If you are interested enumerating all the unique paths, then a recursion would be suitable since it is a dag. Observe that suppose v is a non source vertex and has incoming arcs from X1,...,Xn then every path from the source through v needs to pass through X1,...,Xn. . So if you enumerated all the paths from the source to each of these vertices you simply need to append v to them to compute all the paths through v originating from the source. This computation can be done very efficiently via dynamic programming. The reason DP will work is precisely because none of the paths from source to X1,...,Xn would have contained v since it is a dag.You should be able to work out the time complexity for the algorithm i described easily since it has a standard dp structure.

Answer 2

Are you interested in listing all paths or just counting them?

Counting is rather easy and can be done in O(Vk) time: Augment your graph so all paths are of length k. For example let's assume you have a path of length k-1. What you would do is add a vertex with 1 incoming degree and 1 outgoing degree connecting the last node before the sink and the sink, et voila - it's of length k. We are essentially constructing a multipartite graph and we would like to preserve an important property here for later - each node is in the jth stage of the this augmented graph if the longest path from source to it is of length j. You can perform this with an easy algorithm with time complexity O(Vk) or if you want a tighter bound given that each node has constant number of edges C O(C×V^2): Begin with frontier just the sink Every iteration i (initially i=1): Visit all nodes with incoming edges from the frontier. Set their value to i and add them to the next frontier.

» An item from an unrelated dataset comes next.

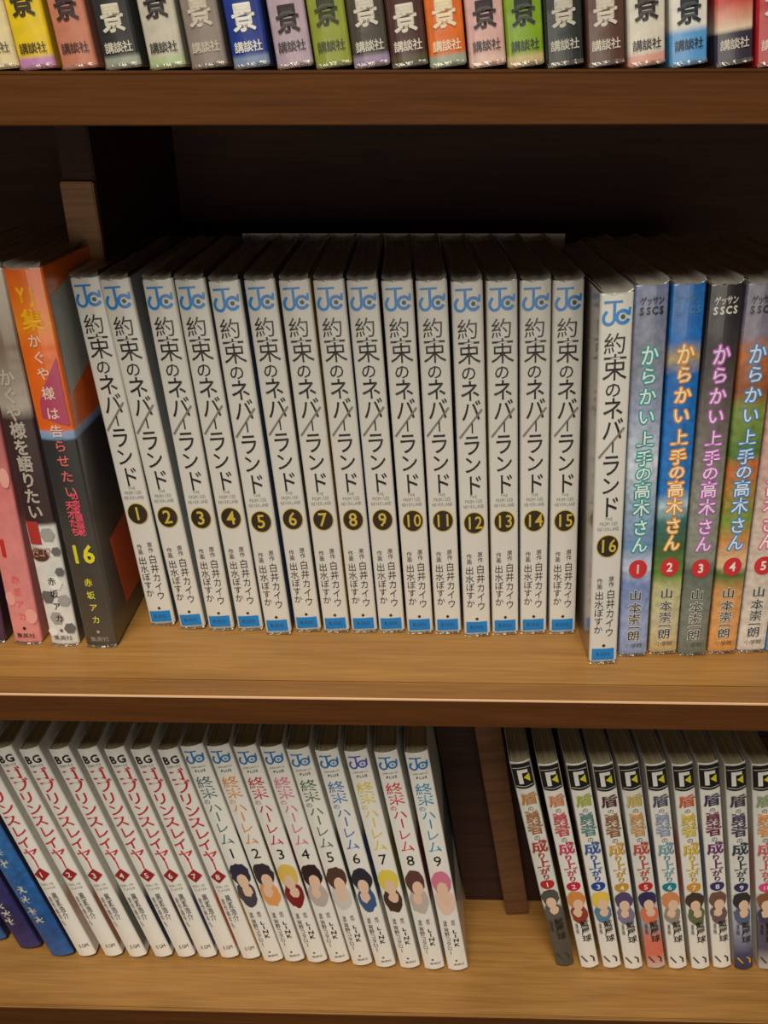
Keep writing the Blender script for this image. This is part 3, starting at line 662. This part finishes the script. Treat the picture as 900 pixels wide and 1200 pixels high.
# ================================================================== TOP ROW (only the feet are in view)
U = [(-20,22,-42,2,'cream',(214,196,150),None,(90,80,60),0),(24,63,4,46,'yellow',(222,190,30),(190,130,180),(60,50,30),17),(70,115,52,96,'salmon',(190,120,96),None,(60,40,40),22),
 (123,166,100,143,'black',(44,44,46),(150,156,140),(206,200,180),36),(175,217,160,205,'greyish white',(190,184,168),(170,186,140),(40,36,36),20),(225,266,210,255,'warm grey',(136,124,116),None,(196,186,168),30),
 (273,318,256,300,'royal blue',(28,52,136),(120,140,170),(226,224,216),36),(325,367,308,351,'pale lavender',(176,156,170),None,(50,36,40),38),(372,413,357,401,'olive green',(140,150,50),None,(50,56,30),30),
 (416,457,405,446,'charcoal with lilac foot',(70,62,52),(150,130,160),(206,200,186),31),(460,501,450,492,'dark maroon',(72,38,34),(80,70,40),(214,206,190),38),(505,547,498,536,'orange',(214,104,30),(150,160,140),(230,214,180),33),
 (552,593,545,587,'pinkish lilac',(206,164,158),(214,180,170),(50,36,40),34),(597,638,592,633,'lime green',(122,156,24),(190,170,120),(30,40,24),31),(642,684,639,680,'dark bottle green',(38,42,42),None,(190,184,170),33),
 (690,732,686,728,'chestnut brown',(88,56,46),None,(206,196,180),32),(738,780,735,778,'off-white with pink foot',(206,200,186),(206,150,136),(46,38,36),26),(784,833,782,830,'sky blue',(84,150,206),None,(26,36,50),30),
 (838,884,837,882,'navy with coral band',(50,44,60),None,(200,190,180),None),(887,930,886,930,'bright red',(170,20,30),None,(220,190,180),20)]
up = []
for (x0, x1, t0, t1, nm, base, foot, ink_c, ky) in U:
    up.append(dict(px=(x0, x1, 80, t0, t1, 0), w=11.6, D=D0 + .0008, label=f'{nm} comic, only its foot visible, on the top shelf', group='differently coloured comics on the top shelf', base=base, foot=foot, ink=ink_c, ky=ky, nm=nm))
for b in up:
    P0 = on_plane((b['px'][0] + b['px'][1]) / 2, 80, D0); P1 = on_plane((b['px'][3] + b['px'][4]) / 2, 0, D0)
    b['xs'] = math.atan2(P0.x - P1.x, P1.z - P0.z) * .9
settle(up, HU, .3)
for j, b in enumerate(up):
    b['D_'] = D0 + .0012 + random.uniform(0, .0012)
    st = [(0, b['foot'] or b['base']), (3.2, b['foot'] or b['base']), (3.6, b['base']), (60, b['base']), (176, tuple(min(255, x + 20) for x in b['base']))]
    if b['nm'] == 'sky blue': st = [(0, b['base']), (9, b['base']), (11, (214, 210, 200)), (176, (214, 210, 200))]
    if 'coral' in b['nm']: st = [(0, b['base']), (9.4, b['base']), (9.8, (214, 196, 170)), (13, (206, 150, 130)), (18, (190, 60, 50)), (176, (190, 60, 50))]
    cm = print_mat('wrapped_cover', st, 176, .12, 60, .6, .003)
    r = book(b, HU, (11.6, 176, 112, .6), [cm, cm, flat('cover_side', tuple(int(x * .75 + 30) for x in b['base']))], film=True)
    I = lambda key, fn, lift=.14: ink(key, fn, 11.6, .6, lift)
    ic = flat('spine_print', b['ink'])
    link('publisher_lettering', I('u_pub', lambda k: k.row('講談社', -4.4, 4.4, 5.9, 3.2, .012)), [ic], r)
    if b['ky'] is not None:
        v = (80 - b['ky']) / 4.3 + 3.6
        link('title_lettering', ink(f'u_t{b["ky"]}', lambda k: k.ch('景', 0, v, 7.6, 8.2, .03), 11.6, .6), [ic], r)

At the end you will have the longest path to each node and that's the stage in the multipartite graph it will belong. To connect nodes that are no longer in neighbouring stages, simply add an augmented node as described above in each stage between them until they are connected Start from sink with value 1. Send this value to all vertices the sink is connected to. From here column by column by column: Sum all values received by a vertex. Send them to all vertices it is connected to. Continue until you have reached the sinks. This will give you the number of unique paths to each sink

The last algorithm can be avoided by just multiplying the connectivity matrix of each stage to its next one with the current values of the stages as a vector.